With the mistake thus "owned," amended, and, where fitting, absolved, both parties move on to the substance of whatever is under discussion.
What is the apology for? It's for disseminating inaccurate information. People of integrity don't want to be party to doing so; thus they apologize after learning they have been.
Notice too that duly "owning" one's mistake does not include oneself expurgating and/or discounting the mistake's significance. Doing that (or not) falls into the purview of one or several others, not the person who made the mistake. It's fine for the errant individual, if they so desire, to supplement their "owning" remarks with an explanation (not excuse) of how they came to make the error, but it's not fine for them to diminish it's existence or the fact of their having made it, for doing either of those latter two things indicates an unwillingness to "own" their foible.
Finally, lest one think what I've described above is just an illustration of undue formality or political correctness, it is not.
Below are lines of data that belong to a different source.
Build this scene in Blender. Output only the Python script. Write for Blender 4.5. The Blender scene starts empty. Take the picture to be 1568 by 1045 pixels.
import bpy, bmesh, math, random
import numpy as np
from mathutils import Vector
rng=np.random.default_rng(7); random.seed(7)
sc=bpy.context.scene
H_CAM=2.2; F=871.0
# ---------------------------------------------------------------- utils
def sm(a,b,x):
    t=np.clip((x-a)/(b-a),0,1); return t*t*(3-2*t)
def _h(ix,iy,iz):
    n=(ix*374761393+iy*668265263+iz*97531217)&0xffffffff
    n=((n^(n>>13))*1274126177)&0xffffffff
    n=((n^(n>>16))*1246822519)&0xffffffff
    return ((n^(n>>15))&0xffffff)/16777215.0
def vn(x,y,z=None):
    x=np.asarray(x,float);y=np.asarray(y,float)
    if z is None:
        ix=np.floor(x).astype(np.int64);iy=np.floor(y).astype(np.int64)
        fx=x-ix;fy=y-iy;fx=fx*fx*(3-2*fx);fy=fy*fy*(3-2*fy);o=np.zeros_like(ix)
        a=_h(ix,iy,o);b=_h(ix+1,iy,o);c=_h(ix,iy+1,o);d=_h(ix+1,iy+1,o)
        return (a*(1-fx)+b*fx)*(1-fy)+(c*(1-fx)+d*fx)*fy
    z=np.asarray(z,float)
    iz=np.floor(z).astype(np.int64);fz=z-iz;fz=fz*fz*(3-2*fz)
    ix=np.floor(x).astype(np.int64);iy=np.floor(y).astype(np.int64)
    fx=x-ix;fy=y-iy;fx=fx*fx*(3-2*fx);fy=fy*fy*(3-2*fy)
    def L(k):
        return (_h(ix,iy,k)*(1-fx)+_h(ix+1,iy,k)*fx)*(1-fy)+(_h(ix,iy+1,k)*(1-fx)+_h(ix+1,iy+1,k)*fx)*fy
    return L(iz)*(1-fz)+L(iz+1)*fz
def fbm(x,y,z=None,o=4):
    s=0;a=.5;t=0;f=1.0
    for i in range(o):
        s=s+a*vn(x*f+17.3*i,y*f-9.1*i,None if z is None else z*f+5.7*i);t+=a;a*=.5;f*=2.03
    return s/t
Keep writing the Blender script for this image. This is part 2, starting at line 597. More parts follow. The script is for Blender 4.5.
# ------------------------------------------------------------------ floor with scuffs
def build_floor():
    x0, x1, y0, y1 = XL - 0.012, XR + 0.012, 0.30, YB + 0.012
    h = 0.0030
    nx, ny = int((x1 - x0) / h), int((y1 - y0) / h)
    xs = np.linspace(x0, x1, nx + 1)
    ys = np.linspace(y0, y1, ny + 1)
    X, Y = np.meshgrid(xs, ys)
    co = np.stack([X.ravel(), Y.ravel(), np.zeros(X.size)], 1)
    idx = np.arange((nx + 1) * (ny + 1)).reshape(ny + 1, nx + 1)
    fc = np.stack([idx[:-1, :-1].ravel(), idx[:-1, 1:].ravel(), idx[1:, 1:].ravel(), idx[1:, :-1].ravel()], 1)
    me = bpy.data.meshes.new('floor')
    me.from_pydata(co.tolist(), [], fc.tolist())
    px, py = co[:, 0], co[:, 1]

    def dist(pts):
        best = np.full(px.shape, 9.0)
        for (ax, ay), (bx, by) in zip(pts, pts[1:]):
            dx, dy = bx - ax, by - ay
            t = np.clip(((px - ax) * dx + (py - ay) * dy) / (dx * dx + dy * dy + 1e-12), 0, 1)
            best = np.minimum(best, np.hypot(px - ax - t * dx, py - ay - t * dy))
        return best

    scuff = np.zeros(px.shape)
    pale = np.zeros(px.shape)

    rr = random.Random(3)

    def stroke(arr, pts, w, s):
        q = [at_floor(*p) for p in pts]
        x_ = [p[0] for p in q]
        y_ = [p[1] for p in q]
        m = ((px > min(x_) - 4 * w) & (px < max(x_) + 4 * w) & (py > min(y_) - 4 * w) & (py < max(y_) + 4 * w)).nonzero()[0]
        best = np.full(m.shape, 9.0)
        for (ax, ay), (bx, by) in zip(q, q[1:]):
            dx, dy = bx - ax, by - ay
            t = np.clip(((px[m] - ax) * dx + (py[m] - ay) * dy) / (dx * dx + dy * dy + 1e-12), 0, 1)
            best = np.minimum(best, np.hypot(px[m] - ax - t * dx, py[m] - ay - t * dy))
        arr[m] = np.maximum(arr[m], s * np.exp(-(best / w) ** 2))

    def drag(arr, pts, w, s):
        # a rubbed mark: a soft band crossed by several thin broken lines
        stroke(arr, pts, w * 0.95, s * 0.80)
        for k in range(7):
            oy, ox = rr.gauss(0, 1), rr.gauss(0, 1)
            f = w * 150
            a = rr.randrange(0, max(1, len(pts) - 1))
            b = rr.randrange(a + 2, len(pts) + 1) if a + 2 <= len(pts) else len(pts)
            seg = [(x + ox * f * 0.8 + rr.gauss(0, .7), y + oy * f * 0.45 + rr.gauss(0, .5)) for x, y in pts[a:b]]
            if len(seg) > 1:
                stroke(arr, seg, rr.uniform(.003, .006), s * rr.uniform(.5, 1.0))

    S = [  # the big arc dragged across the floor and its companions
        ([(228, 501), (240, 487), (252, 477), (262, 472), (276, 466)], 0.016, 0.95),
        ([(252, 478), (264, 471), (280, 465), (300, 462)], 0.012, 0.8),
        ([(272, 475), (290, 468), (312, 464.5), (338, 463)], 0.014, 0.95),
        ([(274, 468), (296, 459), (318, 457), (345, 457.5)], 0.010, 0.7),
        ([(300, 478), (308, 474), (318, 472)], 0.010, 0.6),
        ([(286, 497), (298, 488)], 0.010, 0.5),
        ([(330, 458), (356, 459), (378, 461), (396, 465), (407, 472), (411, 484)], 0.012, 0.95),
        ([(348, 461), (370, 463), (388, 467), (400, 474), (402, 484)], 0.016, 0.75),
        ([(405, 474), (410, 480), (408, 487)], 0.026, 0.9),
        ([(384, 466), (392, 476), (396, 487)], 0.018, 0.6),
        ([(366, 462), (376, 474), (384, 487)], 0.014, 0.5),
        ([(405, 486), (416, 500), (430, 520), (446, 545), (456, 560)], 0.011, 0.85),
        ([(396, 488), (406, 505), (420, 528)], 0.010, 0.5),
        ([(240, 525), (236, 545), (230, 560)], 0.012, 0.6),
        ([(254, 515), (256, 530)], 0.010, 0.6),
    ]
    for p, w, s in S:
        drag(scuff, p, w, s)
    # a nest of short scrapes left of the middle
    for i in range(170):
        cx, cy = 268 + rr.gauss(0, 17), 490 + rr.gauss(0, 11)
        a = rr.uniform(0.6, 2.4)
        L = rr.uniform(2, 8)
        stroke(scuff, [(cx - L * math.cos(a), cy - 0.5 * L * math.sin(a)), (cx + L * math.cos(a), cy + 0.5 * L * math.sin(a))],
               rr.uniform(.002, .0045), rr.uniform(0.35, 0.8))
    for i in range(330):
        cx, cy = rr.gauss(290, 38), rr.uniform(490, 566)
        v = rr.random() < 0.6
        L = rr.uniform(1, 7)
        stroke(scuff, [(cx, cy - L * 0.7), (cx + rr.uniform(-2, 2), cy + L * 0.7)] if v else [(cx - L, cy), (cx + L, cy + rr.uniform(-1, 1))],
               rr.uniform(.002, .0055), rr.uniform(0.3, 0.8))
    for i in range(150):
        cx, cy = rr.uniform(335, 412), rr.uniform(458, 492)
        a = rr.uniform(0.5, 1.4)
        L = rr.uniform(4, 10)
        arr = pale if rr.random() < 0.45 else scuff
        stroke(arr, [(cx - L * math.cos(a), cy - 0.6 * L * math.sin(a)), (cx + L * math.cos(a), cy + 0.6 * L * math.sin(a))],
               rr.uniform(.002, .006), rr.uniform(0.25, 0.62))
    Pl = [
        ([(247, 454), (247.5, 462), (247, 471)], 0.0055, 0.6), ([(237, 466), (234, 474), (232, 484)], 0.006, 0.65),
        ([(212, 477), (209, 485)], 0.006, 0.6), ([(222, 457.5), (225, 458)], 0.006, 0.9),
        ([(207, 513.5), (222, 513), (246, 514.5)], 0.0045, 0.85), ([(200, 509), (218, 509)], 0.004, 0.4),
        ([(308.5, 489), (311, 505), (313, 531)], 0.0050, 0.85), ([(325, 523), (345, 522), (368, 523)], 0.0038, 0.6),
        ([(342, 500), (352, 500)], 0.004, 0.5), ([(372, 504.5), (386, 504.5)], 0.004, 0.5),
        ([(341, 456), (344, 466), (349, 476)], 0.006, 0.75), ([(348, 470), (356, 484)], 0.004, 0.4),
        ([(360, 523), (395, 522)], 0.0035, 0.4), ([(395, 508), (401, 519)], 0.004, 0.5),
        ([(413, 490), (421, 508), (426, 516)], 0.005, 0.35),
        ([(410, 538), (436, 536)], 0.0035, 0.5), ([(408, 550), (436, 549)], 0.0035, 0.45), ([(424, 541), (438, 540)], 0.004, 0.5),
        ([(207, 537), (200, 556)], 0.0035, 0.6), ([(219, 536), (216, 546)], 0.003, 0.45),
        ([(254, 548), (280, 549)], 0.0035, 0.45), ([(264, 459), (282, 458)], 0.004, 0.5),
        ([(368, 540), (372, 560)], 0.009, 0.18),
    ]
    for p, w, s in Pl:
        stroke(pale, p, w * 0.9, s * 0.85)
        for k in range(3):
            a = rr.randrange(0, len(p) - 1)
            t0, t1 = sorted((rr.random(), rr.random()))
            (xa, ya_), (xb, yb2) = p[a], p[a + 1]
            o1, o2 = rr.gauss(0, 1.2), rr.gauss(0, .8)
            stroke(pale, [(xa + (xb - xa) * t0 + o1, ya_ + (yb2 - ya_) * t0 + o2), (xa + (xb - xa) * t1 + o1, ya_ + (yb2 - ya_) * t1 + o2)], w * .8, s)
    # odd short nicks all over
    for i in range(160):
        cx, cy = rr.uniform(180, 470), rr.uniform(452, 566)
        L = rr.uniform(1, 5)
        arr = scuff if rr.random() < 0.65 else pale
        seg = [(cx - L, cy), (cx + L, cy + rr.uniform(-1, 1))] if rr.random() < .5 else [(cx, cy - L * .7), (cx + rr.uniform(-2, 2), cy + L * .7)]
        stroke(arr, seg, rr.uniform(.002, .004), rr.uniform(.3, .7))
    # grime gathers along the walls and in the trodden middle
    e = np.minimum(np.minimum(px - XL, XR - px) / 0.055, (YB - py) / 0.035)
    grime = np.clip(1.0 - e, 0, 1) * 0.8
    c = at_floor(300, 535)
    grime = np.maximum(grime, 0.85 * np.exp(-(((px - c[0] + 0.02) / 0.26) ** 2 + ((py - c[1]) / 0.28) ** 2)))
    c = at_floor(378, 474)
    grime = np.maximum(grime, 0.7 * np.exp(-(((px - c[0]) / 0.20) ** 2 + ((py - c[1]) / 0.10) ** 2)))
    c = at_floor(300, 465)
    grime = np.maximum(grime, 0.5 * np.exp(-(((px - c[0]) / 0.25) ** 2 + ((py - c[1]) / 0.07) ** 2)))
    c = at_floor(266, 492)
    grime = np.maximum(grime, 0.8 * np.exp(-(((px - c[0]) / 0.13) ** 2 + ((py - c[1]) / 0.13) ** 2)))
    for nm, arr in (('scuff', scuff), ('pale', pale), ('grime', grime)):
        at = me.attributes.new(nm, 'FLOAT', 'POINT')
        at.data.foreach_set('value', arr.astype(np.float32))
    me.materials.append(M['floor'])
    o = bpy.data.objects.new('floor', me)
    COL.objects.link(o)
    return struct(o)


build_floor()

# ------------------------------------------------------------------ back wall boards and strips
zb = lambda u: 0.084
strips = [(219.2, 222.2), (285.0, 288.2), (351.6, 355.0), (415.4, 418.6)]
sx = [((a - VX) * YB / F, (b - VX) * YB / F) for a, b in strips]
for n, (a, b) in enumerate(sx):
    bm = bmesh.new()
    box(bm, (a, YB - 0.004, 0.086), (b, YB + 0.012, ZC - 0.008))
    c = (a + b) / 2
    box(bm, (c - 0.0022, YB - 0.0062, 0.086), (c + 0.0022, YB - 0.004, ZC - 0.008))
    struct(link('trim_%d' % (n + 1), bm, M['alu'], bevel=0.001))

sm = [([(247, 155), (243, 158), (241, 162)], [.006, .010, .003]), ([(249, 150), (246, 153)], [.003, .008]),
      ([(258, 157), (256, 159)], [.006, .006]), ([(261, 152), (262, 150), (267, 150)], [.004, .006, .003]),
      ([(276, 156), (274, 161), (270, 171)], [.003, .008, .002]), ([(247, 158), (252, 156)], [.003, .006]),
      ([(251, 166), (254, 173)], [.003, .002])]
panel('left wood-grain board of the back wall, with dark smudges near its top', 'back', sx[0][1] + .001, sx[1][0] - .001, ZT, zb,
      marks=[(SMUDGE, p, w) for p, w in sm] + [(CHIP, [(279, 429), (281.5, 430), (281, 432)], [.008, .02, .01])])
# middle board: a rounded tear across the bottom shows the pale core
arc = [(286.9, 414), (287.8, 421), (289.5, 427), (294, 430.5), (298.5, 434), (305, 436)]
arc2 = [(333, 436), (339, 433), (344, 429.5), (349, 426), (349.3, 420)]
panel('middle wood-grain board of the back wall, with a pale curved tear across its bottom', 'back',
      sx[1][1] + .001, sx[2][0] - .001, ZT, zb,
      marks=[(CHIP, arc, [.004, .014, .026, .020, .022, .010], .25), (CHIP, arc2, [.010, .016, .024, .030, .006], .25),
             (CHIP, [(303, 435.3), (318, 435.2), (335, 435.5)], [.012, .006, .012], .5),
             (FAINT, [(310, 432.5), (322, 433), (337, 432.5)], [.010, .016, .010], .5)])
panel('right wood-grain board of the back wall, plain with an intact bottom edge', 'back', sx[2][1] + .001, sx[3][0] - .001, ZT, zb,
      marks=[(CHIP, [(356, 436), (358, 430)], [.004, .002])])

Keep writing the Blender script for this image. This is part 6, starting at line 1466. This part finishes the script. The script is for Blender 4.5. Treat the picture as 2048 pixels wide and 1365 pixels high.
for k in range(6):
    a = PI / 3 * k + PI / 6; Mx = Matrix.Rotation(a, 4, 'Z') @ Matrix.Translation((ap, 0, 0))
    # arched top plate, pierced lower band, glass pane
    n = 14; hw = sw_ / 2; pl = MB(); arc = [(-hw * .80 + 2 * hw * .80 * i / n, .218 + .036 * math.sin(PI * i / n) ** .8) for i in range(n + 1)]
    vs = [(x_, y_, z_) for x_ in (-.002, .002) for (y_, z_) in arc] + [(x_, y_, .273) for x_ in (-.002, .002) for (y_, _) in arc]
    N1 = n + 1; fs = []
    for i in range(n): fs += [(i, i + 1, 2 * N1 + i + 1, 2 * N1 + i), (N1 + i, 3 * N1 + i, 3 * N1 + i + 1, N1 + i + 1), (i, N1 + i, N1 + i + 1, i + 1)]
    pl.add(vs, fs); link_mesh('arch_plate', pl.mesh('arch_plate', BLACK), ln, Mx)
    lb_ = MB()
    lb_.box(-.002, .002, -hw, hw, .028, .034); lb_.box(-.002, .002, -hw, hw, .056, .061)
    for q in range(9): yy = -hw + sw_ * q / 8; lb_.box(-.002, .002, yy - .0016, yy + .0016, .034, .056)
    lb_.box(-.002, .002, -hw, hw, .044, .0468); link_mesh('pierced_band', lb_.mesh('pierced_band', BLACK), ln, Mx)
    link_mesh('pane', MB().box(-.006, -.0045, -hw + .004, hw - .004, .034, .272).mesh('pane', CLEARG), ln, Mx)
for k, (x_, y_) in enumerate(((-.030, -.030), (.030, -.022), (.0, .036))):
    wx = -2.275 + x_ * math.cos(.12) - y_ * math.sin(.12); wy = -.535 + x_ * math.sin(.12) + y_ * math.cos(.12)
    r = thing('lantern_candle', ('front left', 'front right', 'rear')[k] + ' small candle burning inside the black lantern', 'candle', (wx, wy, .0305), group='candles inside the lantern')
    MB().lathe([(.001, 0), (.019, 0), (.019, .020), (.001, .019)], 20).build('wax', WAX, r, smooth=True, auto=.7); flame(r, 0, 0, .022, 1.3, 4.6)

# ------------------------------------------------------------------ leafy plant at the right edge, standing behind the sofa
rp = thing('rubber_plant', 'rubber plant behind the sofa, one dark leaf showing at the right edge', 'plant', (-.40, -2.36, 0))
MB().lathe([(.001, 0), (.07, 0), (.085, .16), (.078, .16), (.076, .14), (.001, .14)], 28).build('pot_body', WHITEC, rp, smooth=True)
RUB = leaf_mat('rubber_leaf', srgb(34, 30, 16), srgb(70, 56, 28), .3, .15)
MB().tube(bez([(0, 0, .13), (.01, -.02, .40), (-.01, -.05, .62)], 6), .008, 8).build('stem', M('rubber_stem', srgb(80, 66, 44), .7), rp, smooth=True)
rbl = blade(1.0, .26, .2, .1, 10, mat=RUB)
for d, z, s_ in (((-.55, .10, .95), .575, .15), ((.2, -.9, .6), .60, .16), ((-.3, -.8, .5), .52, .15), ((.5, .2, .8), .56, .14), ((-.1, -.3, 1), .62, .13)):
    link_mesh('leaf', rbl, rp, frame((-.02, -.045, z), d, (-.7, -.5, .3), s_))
Even wild and domesticated animals, using their own communication methods, show the integrity it takes to apply the process I described. For instance, young wolves and domesticated dogs, down to the lowest cur among them, know they’ve done something wrong -- like chomping down on a pal or getting too frisky while wrestling -- and when they do, they strike an apologetically guilty pose. They do so among themselves and with regard to their cross species groups.